_SUPPLIED RECORDS:_
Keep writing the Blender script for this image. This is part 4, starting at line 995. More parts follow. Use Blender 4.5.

==

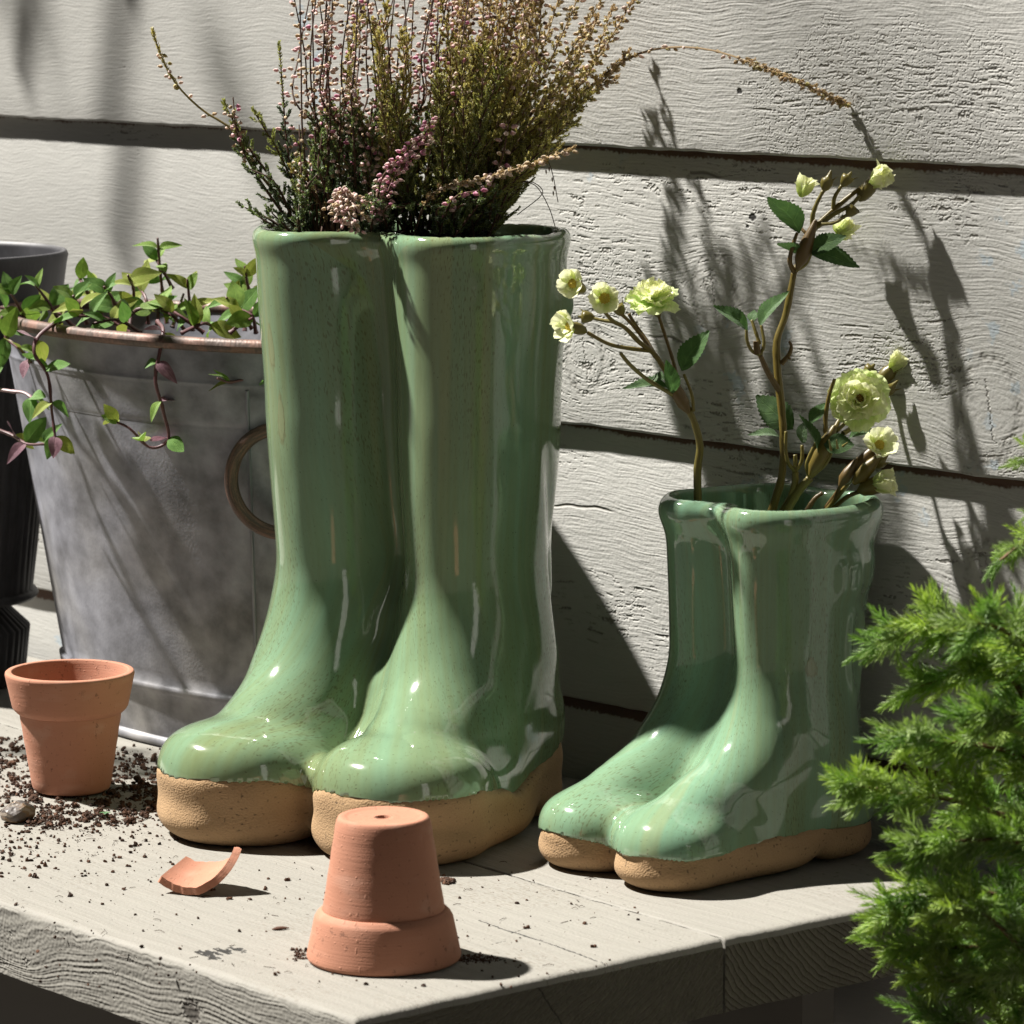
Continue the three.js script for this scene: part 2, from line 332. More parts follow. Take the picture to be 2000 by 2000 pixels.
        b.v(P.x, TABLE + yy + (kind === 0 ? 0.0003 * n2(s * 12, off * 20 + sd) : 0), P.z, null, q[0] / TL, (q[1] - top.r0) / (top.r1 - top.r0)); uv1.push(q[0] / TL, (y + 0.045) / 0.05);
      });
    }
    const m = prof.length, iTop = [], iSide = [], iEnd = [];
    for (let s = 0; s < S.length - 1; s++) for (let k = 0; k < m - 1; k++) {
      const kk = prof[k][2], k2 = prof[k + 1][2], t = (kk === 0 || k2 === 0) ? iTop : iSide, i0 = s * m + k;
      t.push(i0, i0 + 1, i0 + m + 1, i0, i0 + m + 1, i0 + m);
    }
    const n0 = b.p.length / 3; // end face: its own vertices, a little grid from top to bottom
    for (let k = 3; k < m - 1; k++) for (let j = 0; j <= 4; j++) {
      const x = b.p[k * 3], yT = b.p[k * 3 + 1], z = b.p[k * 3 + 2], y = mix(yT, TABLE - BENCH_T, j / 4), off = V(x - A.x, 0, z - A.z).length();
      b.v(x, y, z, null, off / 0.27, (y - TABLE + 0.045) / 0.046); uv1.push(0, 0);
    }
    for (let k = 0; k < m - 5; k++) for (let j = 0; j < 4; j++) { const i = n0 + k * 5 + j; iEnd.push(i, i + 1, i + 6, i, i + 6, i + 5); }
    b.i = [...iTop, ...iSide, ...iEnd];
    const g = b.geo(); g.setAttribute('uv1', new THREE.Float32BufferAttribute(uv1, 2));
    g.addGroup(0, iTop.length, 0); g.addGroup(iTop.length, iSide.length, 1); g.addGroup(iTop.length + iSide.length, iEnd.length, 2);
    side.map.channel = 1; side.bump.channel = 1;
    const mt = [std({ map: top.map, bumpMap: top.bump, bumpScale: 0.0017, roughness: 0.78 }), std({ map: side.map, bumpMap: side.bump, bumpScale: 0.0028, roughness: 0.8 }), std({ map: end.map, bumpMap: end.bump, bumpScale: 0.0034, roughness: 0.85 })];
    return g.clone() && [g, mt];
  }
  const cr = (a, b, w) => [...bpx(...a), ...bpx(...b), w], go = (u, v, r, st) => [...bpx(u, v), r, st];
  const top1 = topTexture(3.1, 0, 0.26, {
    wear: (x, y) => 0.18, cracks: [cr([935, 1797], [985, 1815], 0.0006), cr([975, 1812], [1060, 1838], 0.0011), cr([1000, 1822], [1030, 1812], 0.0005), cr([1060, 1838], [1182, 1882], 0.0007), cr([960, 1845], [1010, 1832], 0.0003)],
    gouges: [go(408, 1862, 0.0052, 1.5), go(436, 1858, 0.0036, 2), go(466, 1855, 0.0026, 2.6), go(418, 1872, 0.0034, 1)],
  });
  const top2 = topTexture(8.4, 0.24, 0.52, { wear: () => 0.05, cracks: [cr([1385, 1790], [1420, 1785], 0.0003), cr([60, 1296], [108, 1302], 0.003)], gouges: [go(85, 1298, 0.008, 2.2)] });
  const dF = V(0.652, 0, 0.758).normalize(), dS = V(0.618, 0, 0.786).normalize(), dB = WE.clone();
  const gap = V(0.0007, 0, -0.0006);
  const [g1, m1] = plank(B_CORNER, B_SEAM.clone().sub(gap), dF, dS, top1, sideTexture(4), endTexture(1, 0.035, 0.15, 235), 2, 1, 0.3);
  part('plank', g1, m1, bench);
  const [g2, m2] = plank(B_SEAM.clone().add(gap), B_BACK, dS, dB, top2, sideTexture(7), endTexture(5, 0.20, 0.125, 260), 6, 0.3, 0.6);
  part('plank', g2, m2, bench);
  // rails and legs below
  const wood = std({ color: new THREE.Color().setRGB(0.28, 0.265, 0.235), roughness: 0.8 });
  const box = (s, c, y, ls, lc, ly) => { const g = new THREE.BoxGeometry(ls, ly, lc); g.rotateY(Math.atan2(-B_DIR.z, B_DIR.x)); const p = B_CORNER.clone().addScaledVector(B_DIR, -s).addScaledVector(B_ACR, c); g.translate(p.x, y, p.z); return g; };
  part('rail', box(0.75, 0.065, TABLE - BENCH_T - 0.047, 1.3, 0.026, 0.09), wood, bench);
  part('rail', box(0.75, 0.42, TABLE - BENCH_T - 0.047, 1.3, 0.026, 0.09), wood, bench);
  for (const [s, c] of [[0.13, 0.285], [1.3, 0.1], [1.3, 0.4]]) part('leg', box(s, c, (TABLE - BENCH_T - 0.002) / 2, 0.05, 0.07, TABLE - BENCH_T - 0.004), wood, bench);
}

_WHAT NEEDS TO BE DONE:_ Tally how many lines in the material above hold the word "part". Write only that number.

_RESPONSE FOR THIS EXERCISE:_ 7